(GIVEN MATERIAL)
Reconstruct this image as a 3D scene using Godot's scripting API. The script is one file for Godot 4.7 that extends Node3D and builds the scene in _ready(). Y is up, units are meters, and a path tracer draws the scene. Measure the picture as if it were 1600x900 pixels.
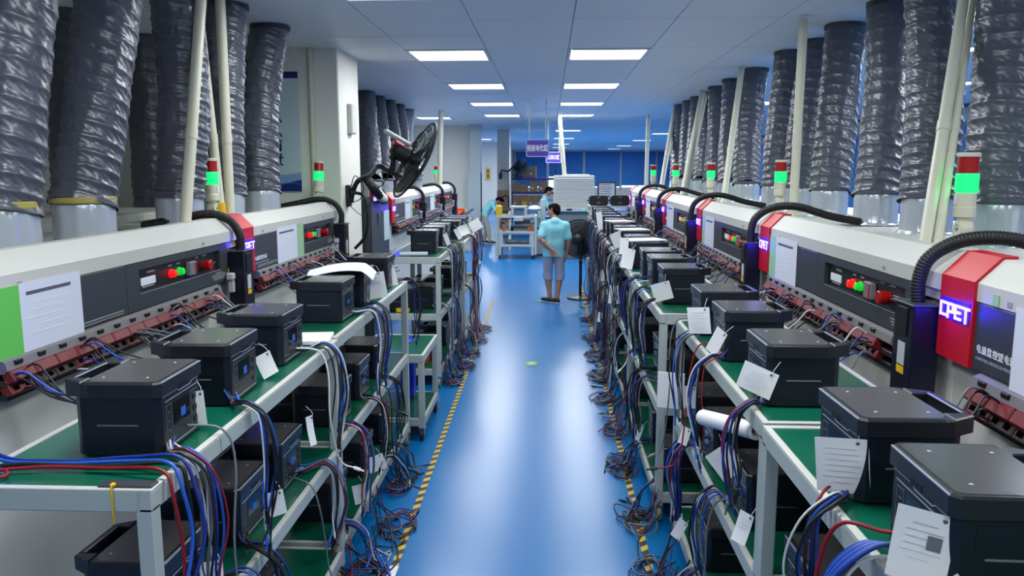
extends Node3D
# An aging-test hall: two rows of test machines with ventilation ducts, steel racks of black power
# stations and cables on both sides of a blue epoxy aisle, three workers. Metres, y up, aisle along -z.

const CEIL := 3.67
const PX := 0.95      # ceiling tile pitch across the hall
const PZ := 0.9125    # and along it
var M := {}
var used := {}
var rng := RandomNumberGenerator.new()
var noise := FastNoiseLite.new()
const ORD := ["first", "second", "third", "fourth", "fifth", "sixth", "seventh", "eighth", "ninth", "tenth", "eleventh", "twelfth", "thirteenth", "fourteenth", "fifteenth", "sixteenth", "seventeenth", "eighteenth", "nineteenth", "twentieth", "twenty-first", "twenty-second", "twenty-third", "twenty-fourth", "twenty-fifth", "twenty-sixth", "twenty-seventh", "twenty-eighth", "twenty-ninth", "thirtieth"]

# ---------------------------------------------------------------- mesh buffer
class Buf:
	var v := PackedVector3Array()
	var n := PackedVector3Array()
	var i := PackedInt32Array()
	var u := PackedVector2Array()

	func tri(a: Vector3, b: Vector3, c: Vector3) -> void:
		var nn := (b - a).cross(c - a).normalized()
		var k := v.size()
		v.append(a); v.append(b); v.append(c)
		n.append(nn); n.append(nn); n.append(nn)
		i.append(k); i.append(k + 2); i.append(k + 1)

	func quad(a: Vector3, b: Vector3, c: Vector3, d: Vector3) -> void:
		var nn := (c - a).cross(d - b).normalized()
		var k := v.size()
		v.append(a); v.append(b); v.append(c); v.append(d)
		n.append(nn); n.append(nn); n.append(nn); n.append(nn)
		i.append_array([k, k + 2, k + 1, k, k + 3, k + 2])

	func oquad(a: Vector3, b: Vector3, c: Vector3, d: Vector3, o: Vector3) -> void:
		if (c - a).cross(d - b).dot((a + b + c + d) * 0.25 - o) >= 0.0:
			quad(a, b, c, d)
		else:
			quad(d, c, b, a)

	func otri(a: Vector3, b: Vector3, c: Vector3, o: Vector3) -> void:
		if (b - a).cross(c - a).dot((a + b + c) / 3.0 - o) >= 0.0:
			tri(a, b, c)
		else:
			tri(c, b, a)

	# a box, its edges chamfered by bev
	func box(c: Vector3, s: Vector3, bev := 0.0, q := Basis.IDENTITY) -> Buf:
		var h := s * 0.5
		if bev <= 0.0:
			for ax in 3:
				var a1 := (ax + 1) % 3
				var a2 := (ax + 2) % 3
				for sg: float in [-1.0, 1.0]:
					var p := []
					for w in [[-1, -1], [1, -1], [1, 1], [-1, 1]]:
						var t := Vector3.ZERO
						t[ax] = h[ax] * sg
						t[a1] = h[a1] * w[0]
						t[a2] = h[a2] * w[1]
						p.append(c + q * t)
					oquad(p[0], p[1], p[2], p[3], c)
			return self
		bev = minf(bev, minf(h.x, minf(h.y, h.z)) * 0.9)
		for ax in 3:
			var a1 := (ax + 1) % 3
			var a2 := (ax + 2) % 3
			for sg: float in [-1.0, 1.0]:
				var p := []
				for w in [[-1, -1], [1, -1], [1, 1], [-1, 1]]:
					var t := Vector3.ZERO
					t[ax] = h[ax] * sg
					t[a1] = (h[a1] - bev) * w[0]
					t[a2] = (h[a2] - bev) * w[1]
					p.append(c + q * t)
				oquad(p[0], p[1], p[2], p[3], c)
			for s1: float in [-1.0, 1.0]:
				for s2: float in [-1.0, 1.0]:
					var e := []
					for w in [[0, -1], [0, 1], [1, 1], [1, -1]]:
						var t := Vector3.ZERO
						t[a1] = s1 * (h[a1] - (bev if w[0] == 0 else 0.0))
						t[a2] = s2 * (h[a2] - (0.0 if w[0] == 0 else bev))
						t[ax] = (h[ax] - bev) * w[1]
						e.append(c + q * t)
					oquad(e[0], e[1], e[2], e[3], c)
		for sx: float in [-1.0, 1.0]:
			for sy: float in [-1.0, 1.0]:
				for sz: float in [-1.0, 1.0]:
					otri(c + q * Vector3(sx * h.x, sy * (h.y - bev), sz * (h.z - bev)), c + q * Vector3(sx * (h.x - bev), sy * h.y, sz * (h.z - bev)), c + q * Vector3(sx * (h.x - bev), sy * (h.y - bev), sz * h.z), c)
		return self

	# a thin sheet: four corners of its upper side (seen from above: near left, near right, far right, far left)
	func quad3(a: Vector3, b: Vector3, c: Vector3, d: Vector3, t: float) -> Buf:
		var o := (a + b + c + d) * 0.25 - Vector3(0, t * 0.5, 0)
		var k := Vector3(0, -t, 0)
		oquad(a, b, c, d, o)
		oquad(a + k, b + k, c + k, d + k, o)
		for e in [[a, b], [b, c], [c, d], [d, a]]:
			oquad(e[0], e[1], e[1] + k, e[0] + k, o)
		return self

	func tri3(a: Vector3, b: Vector3, c: Vector3) -> Buf:
		otri(a, b, c, (a + b + c) / 3.0 - Vector3(0, 1, 0))
		return self

	# a square bar from a to b
	func bar(a: Vector3, b: Vector3, w: float, t: float, bev := 0.0) -> Buf:
		var d := (b - a).normalized()
		var up := Vector3.UP if absf(d.y) < 0.95 else Vector3.RIGHT
		var x := up.cross(d).normalized()
		box((a + b) * 0.5, Vector3(w, t, a.distance_to(b)), bev, Basis(x, d.cross(x), d))
		return self

	# a grid of points with smooth normals; wraps round in u when wrap is set
	func grid(p: PackedVector3Array, nu: int, nv: int, wrap: bool, flip := false) -> void:
		var k := v.size()
		var acc := PackedVector3Array()
		acc.resize(p.size())
		var cu := nu if wrap else nu - 1
		for b in nv - 1:
			for a in cu:
				var q0 := b * nu + a
				var q1 := b * nu + (a + 1) % nu
				var q2 := q1 + nu
				var q3 := q0 + nu
				var nn := (p[q2] - p[q0]).cross(p[q3] - p[q1])
				if flip:
					nn = -nn
					i.append_array([k + q0, k + q1, k + q2, k + q0, k + q2, k + q3])
				else:
					i.append_array([k + q0, k + q2, k + q1, k + q0, k + q3, k + q2])
				acc[q0] += nn; acc[q1] += nn; acc[q2] += nn; acc[q3] += nn
		for a in p.size():
			acc[a] = acc[a].normalized()
		v.append_array(p)
		n.append_array(acc)

	func fan(ring: PackedVector3Array, out: Vector3) -> void:
		var o := Vector3.ZERO
		for p in ring:
			o += p
		o /= ring.size()
		for a in ring.size():
			otri(o, ring[a], ring[(a + 1) % ring.size()], o - out)

	# a round tube through the points; r is one radius or one for each point
	func tube(pts: PackedVector3Array, r, sides := 6, caps := true) -> Buf:
		var p := PackedVector3Array()
		var m := pts.size()
		var up := Vector3.UP
		var d0 := (pts[1] - pts[0]).normalized()
		if absf(d0.dot(up)) > 0.9:
			up = Vector3.RIGHT
		var x := up.cross(d0).normalized()
		for a in m:
			var d := (pts[mini(a + 1, m - 1)] - pts[maxi(a - 1, 0)]).normalized()
			x = (x - d * x.dot(d)).normalized()
			var y := d.cross(x)
			var rr: float = r if r is float else r[a]
			for s in sides:
				var t := TAU * s / sides
				p.append(pts[a] + (x * cos(t) + y * sin(t)) * rr)
		grid(p, sides, m, true)
		if caps:
			fan(p.slice(0, sides), pts[0] - pts[1])
			fan(p.slice(p.size() - sides), pts[m - 1] - pts[m - 2])
		return self

	# a turned shape: profile points (radius, height), in the frame xf
	func lathe(prof: Array, segs: int, xf := Transform3D.IDENTITY) -> Buf:
		for a in prof.size() - 1:
			var p := PackedVector3Array()
			for b in 2:
				for s in segs:
					var t := -TAU * s / segs
					p.append(xf * Vector3(prof[a + b].x * cos(t), prof[a + b].y, prof[a + b].x * sin(t)))
			grid(p, segs, 2, true)
		return self

	# a polygon in the x-y plane, extruded from z0 to z1, in the frame xf (not mirrored)
	func prism(poly: PackedVector2Array, z0: float, z1: float, xf := Transform3D.IDENTITY) -> Buf:
		if Geometry2D.is_polygon_clockwise(poly):
			poly.reverse()
		var m := poly.size()
		for a in m:
			var p := poly[a]
			var q := poly[(a + 1) % m]
			quad(xf * Vector3(p.x, p.y, z0), xf * Vector3(q.x, q.y, z0), xf * Vector3(q.x, q.y, z1), xf * Vector3(p.x, p.y, z1))
		var t := Geometry2D.triangulate_polygon(poly)
		for a in range(0, t.size(), 3):
			var f := poly[t[a]]
			var g := poly[t[a + 1]]
			var h := poly[t[a + 2]]
			if (g - f).cross(h - f) < 0.0:
				var w := g
				g = h
				h = w
			tri(xf * Vector3(f.x, f.y, z1), xf * Vector3(g.x, g.y, z1), xf * Vector3(h.x, h.y, z1))
			tri(xf * Vector3(f.x, f.y, z0), xf * Vector3(h.x, h.y, z0), xf * Vector3(g.x, g.y, z0))
		return self

	# a plan polygon (x, -z as seen from above: x, y) standing from y0 to y1 with its top edge chamfered
	func slab(plan: PackedVector2Array, y0: float, y1: float, bev := 0.0) -> Buf:
		var xf := Transform3D(Basis(Vector3(1, 0, 0), Vector3(0, 0, -1), Vector3(0, 1, 0)), Vector3.ZERO)
		if bev <= 0.0:
			return prism(plan, y0, y1, xf)
		prism(plan, y0, y1 - bev, xf)
		if Geometry2D.is_polygon_clockwise(plan):
			plan.reverse()
		var c := inset(plan, bev)
		var m := plan.size()
		for a in m:
			var b := (a + 1) % m
			quad(xf * Vector3(plan[a].x, plan[a].y, y1 - bev), xf * Vector3(plan[b].x, plan[b].y, y1 - bev), xf * Vector3(c[b].x, c[b].y, y1), xf * Vector3(c[a].x, c[a].y, y1))
		prism(c, y1 - bev, y1, xf)
		return self

	static func inset(p: PackedVector2Array, by: float) -> PackedVector2Array:
		var out := PackedVector2Array()
		var m := p.size()
		for a in m:
			var d1 := (p[a] - p[(a + m - 1) % m]).normalized()
			var d2 := (p[(a + 1) % m] - p[a]).normalized()
			var n1 := Vector2(-d1.y, d1.x)
			var n2 := Vector2(-d2.y, d2.x)
			out.append(p[a] + (n1 + n2) / maxf(0.3, 1.0 + n1.dot(n2)) * by)
		return out

	func ball(c: Vector3, s: Vector3, seg := 12) -> Buf:
		var p := PackedVector3Array()
		for b in seg / 2 + 1:
			var f := PI * b / (seg / 2)
			for a in seg:
				var t := TAU * a / seg
				p.append(c + Vector3(sin(f) * cos(t) * s.x, cos(f) * s.y, sin(f) * sin(t) * s.z))
		grid(p, seg, seg / 2 + 1, true)
		return self

	func join(o: Buf, xf: Transform3D) -> void:
		var k := v.size()
		v.append_array(xf * o.v)
		var q := xf.basis.orthonormalized()
		for a in o.n:
			n.append(q * a)
		for a in o.i:
			i.append(a + k)

	func mesh() -> ArrayMesh:
		var arr := []
		arr.resize(Mesh.ARRAY_MAX)
		arr[Mesh.ARRAY_VERTEX] = v
		arr[Mesh.ARRAY_NORMAL] = n
		arr[Mesh.ARRAY_INDEX] = i
		var m := ArrayMesh.new()
		m.add_surface_from_arrays(Mesh.PRIMITIVE_TRIANGLES, arr)
		return m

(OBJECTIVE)
Read the data above. Pull out each line in which the string "extends" appears.

(WORKED SOLUTION)
Reconstruct this image as a 3D scene using Godot's scripting API. The script is one file for Godot 4.7 that extends Node3D and builds the scene in _ready(). Y is up, units are meters, and a path tracer draws the scene. Measure the picture as if it were 1600x900 pixels.
extends Node3D